La idea de “jerarquía y ordeno y mando”, no sirve nada más que de forma temporal y para poner parches momentáneos. Es una idea caduca que ha demostrado muy eficazmente los efectos negativos que acarrea dentro de las organizaciones, ya que podemos ir quemando y desmotivando a los mejores colaboradores por una mala utilización de la delegación. Además, da una idea de verticalidad ya que, en general, se mueve de arriba hacia abajo.

Por el contrario, se debe delegar y, de hecho, se hace en todas direcciones, no solo de arriba abajo, como tampoco solo en la vida profesional, sino también en la personal: delego en mi jefe la decisión de aumentar un descuento a un determinado cliente, delego en mi pareja la compra de un regalo para mi hermana, delego la configuración de mi ordenador en el departamento de IT, delego en un compañero la confección del acta de la reunión que he dirigido, delego en mi hijo la elección de mi próximo teléfono móvil, delego en un miembro de mi equipo la recopilación de determinados datos. Siempre que alguien vaya a hacer alguna tarea en mi lugar, la he delegado, no importa quién sea.

He aprendido que si un problema es fácil, nunca debe llegar a mi mesa” Barack Obama.

Para que la delegación la entendamos como algo que puede aportar un plus en nuestra productividad deberemos, una vez identificado que hay hacer algo respecto de un compromiso que hemos aceptado, pensar sobre si soy la persona adecuada para hacerlo o si, acaso, hay otra persona que lo pueda hacer con la misma o mayor eficacia que yo.

Si nos lo preguntáramos de manera racional y profesional nos asombraríamos, sobre todo al principio, de la cantidad de veces que la respuesta sería positiva.
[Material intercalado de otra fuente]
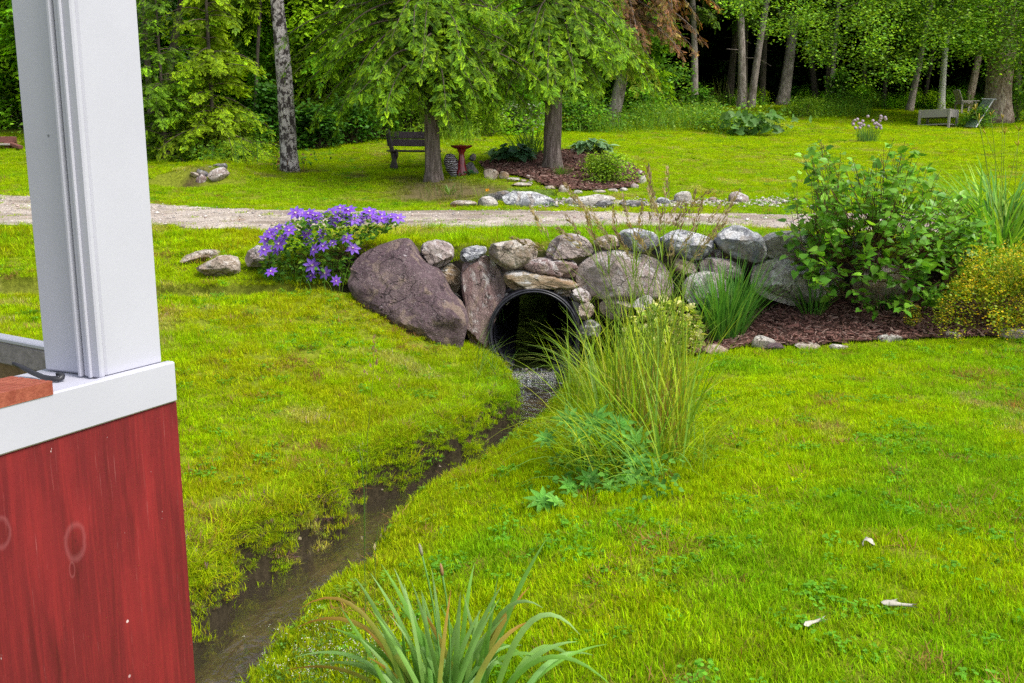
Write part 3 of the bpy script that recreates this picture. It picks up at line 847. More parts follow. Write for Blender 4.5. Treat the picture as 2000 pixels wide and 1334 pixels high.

Si lo puede hacer otra persona y tengo demasiadas cosas por hacer, se me puede abrir un camino hacia la efectividad que antes no vislumbraba.

Si estas preguntas las transformo en hábitos y el delegar de esta manera también, ¿le podría dedicar mi atención con más dedicación a lo que verdaderamente me interesa y me hace avanzar? Evidentemente que sí, ya que me liberaría de tareas e incluso de proyectos para los que habría identificado otra persona tan idónea o más que yo para completarlos.

Toda esta idea de la delegación está basada, como casi todo en productividad, en hábitos. Deberemos adquirir el hábito de preguntarnos cada vez que identifiquemos algo para hacer, si soy la persona adecuada o lo podría hacer otro. Se deberá adquirir los hábitos adecuados para delegarlo de manera positiva y efectiva. Y también, deberé adquirir otro hábito para controlar en una lista específica las tareas o proyectos que he delegado para, de esta forma, y tras su revisión rutinaria, poder controlar que todo se desarrolla de manera correcta o me retorna, a su debido tiempo, lo que había solicitado que se levase a cabo.

La delegación racional, bien meditada y bien hecha, me va a permitir ser más efectivo en mi desempeño, ya que podré dedicar más atención y de más calidad a aquellos compromisos y obligaciones que sean primordiales para mis resultados que, a la postre, es de lo que se trata. Al final, de este modo lograré trabajar verdaderamente lo mío y, contando con las personas adecuadas, las motivaré para que se ocupen de lo suyo.